Many will go to hell because they refuse to believe in the Jesus that existed and suffered for them. They have another "Jesus" in their minds. Or they reject the concept of God altogether.  Or they believe in some way that they have to make it on their own, earn their way, and be fit and deserving. They actually believe that they can be deserving of eternal glory. Some believe in other deities, fictional though they are. Good examples are the Mormons and the Moslems. We can point to when these deities were invented when their holy books were written, and even trace many of the sources from which the authors borrowed or stole their writings and ideas. Joseph Smith wrote his book just a century and a half, or so, ago. He stole a novel by a retired Methodist minister, inserted some Old Testament chapters directly into the book, and started his own religion.

Some would say that such things do not matter. That all religions are alike, or that all the gods are just the same god under different covers. But He is risen! He died to atone for our sins, and God raised Jesus from the dead to declare us forgiven, and said there is salvation in no one else, for there is no other name under heaven given among men by which we must be saved. No one else has died for us or risen again. Period. Of course, some say that I am wrong, and way too focused on this doctrine, this form of the faith. But that points out that this is what it is faith.
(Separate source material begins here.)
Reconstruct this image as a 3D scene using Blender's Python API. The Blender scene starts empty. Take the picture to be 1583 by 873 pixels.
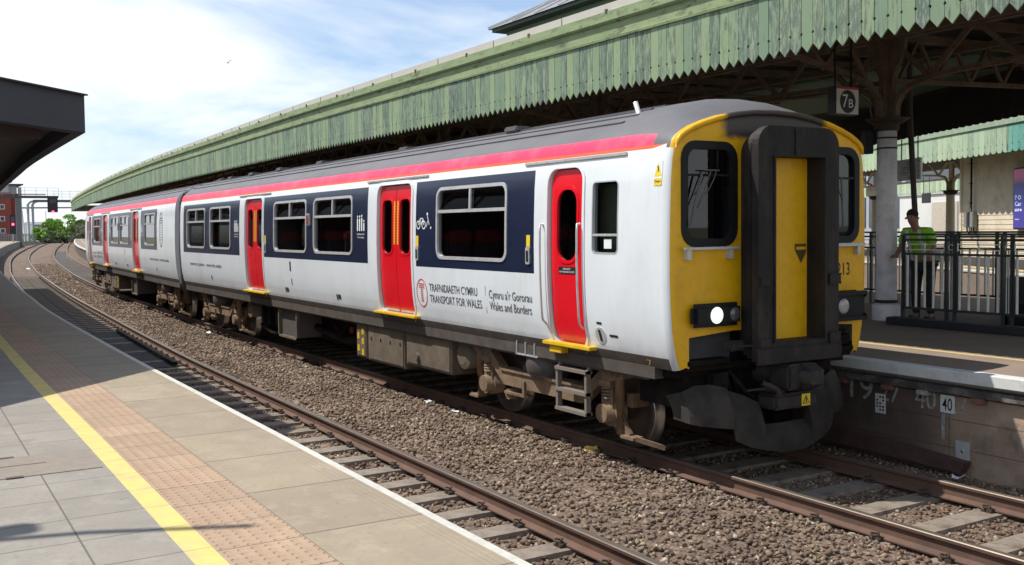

He is risen. That is the proclamation of Scripture. Many disagree, even some within the church, so-called. But that is our Easter joy!

Because Jesus has risen, we shall also rise. We shall rise to eternal life in glory with Him. We call that heaven', but we don't really understand it. It is good, and it is beyond all sorrow, sickness, pain, or death. It has no end to put a stop to our joy, or the enjoyment of the many blessings of God, and we will not have to deal with those little consequences of sin, like bad eyes, deafening ears, aching joints and muscles, or the frustration of not knowing what is going on or why or what it will mean for us in the future, or the larger consequence of sin: eternity in hell. We will live in God's presence and glory conscious of His presence, unlike now. He is among us, be we have no consciousness by our senses of his presence, just the confidence in it because He said He would be with us always, even to the end of the age.

So, for now, we confess with Isaiah that "The Servant Shares the Victorious Life". In our circles as among all of God's people, however, we say it like this: He is risen! He is risen indeed!  Hallelujah!

In the Name of the Father, and of the Son, and of the Holy Ghost.